Data shown

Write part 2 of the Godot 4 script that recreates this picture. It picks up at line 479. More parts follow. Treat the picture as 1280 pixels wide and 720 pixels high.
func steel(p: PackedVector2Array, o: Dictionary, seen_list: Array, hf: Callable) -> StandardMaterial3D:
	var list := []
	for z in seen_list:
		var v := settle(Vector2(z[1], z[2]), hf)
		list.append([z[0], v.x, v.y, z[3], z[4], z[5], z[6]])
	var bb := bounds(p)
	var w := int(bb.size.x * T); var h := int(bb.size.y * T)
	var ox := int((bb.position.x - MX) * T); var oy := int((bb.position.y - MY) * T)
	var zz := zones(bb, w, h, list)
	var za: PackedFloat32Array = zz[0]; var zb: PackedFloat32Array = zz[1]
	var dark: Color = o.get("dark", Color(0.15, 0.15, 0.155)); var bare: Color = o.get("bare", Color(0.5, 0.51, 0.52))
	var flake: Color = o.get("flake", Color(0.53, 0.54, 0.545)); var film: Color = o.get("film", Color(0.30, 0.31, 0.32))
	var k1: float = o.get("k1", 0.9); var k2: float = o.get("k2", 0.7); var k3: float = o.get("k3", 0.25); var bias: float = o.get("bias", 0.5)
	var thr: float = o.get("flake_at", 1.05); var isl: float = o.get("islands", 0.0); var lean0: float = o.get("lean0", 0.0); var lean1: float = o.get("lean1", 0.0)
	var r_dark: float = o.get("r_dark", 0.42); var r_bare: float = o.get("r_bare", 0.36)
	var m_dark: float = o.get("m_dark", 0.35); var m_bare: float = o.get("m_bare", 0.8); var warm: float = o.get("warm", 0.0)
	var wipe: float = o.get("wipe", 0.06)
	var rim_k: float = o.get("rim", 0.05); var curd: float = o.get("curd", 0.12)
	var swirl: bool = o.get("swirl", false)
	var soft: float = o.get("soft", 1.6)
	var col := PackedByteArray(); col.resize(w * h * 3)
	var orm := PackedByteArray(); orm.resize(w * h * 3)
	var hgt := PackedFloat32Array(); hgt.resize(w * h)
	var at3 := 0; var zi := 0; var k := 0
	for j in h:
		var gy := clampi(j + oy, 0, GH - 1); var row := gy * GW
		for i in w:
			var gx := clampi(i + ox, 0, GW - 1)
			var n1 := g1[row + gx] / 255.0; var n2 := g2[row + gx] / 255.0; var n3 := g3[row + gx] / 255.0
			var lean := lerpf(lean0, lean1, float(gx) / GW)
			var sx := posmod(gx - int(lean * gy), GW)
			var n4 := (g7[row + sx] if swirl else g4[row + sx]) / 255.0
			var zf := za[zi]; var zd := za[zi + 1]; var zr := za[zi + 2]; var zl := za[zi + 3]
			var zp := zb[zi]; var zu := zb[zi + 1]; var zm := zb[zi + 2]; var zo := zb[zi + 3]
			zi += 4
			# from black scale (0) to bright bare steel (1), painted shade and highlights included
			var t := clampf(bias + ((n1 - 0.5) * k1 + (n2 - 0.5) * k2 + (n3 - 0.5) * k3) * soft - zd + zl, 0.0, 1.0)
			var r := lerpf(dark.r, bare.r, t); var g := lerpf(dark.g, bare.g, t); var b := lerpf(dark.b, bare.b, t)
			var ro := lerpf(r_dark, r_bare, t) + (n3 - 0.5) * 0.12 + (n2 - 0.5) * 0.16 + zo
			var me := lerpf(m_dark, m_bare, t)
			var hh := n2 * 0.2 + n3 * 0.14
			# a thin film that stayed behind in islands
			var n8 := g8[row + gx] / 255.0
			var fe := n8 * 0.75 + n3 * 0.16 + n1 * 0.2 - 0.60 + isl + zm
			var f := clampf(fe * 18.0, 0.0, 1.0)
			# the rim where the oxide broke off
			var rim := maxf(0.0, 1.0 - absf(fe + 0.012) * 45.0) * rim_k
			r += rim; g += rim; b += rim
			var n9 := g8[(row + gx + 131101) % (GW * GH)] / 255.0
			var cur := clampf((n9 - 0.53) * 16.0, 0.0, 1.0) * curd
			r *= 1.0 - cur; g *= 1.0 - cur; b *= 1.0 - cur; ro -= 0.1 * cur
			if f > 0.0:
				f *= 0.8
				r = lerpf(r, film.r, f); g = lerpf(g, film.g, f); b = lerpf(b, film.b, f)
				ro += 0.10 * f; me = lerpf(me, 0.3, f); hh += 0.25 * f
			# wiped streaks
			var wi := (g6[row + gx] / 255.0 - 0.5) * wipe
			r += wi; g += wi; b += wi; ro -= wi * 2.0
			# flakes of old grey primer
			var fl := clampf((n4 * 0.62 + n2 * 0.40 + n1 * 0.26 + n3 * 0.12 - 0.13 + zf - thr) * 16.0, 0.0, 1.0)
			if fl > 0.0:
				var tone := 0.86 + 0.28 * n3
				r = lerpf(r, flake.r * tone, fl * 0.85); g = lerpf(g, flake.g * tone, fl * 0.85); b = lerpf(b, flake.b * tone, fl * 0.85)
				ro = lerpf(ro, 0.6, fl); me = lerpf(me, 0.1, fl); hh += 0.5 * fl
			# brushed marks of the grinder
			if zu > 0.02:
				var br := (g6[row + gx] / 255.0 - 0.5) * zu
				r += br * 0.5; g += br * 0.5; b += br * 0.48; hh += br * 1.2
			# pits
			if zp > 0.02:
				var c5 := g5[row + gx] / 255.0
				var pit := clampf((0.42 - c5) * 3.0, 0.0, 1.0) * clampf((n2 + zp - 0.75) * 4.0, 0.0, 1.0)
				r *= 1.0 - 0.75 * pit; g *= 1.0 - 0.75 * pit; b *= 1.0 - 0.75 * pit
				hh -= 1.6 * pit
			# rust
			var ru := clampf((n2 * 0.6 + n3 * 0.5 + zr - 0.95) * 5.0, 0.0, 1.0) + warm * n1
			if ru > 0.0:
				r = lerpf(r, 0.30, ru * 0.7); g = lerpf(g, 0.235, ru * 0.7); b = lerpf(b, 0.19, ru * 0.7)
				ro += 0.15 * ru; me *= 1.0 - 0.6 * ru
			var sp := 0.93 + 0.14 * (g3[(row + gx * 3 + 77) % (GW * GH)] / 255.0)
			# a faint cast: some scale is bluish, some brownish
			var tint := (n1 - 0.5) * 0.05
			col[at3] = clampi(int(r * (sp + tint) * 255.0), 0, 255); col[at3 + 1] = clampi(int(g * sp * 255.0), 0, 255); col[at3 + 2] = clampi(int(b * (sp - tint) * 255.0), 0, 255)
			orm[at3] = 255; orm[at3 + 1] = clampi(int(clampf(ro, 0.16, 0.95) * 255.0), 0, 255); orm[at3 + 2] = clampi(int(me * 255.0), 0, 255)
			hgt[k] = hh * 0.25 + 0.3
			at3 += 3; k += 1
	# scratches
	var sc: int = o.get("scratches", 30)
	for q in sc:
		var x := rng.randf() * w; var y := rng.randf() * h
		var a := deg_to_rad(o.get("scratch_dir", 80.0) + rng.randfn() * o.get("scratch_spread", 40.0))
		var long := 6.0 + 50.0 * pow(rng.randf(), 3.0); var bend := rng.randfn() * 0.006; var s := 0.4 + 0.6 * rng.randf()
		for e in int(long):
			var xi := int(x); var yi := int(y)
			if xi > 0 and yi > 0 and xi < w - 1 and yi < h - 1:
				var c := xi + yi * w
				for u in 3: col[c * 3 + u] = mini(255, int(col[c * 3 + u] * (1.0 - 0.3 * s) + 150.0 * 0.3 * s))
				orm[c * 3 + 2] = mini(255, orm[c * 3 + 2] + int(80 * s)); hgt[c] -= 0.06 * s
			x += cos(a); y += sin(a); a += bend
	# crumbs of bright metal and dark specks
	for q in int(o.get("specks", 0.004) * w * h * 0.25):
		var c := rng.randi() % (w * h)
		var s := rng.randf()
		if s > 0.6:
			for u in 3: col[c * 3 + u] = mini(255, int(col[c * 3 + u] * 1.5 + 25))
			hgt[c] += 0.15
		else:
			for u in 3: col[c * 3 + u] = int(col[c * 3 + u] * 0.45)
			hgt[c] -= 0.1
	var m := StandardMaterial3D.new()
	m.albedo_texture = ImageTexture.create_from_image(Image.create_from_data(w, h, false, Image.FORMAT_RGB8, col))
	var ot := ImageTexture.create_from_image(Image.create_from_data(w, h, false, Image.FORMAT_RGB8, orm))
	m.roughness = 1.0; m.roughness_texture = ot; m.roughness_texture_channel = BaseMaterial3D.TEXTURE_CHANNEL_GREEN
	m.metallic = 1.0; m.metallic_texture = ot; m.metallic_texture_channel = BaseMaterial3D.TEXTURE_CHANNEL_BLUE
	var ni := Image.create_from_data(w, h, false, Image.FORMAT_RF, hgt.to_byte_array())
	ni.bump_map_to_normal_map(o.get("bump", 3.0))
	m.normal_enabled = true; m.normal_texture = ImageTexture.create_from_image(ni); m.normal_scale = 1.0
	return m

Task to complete
Scan the material above and determine how many lines include the word "that"; report only the number.

Correct result
2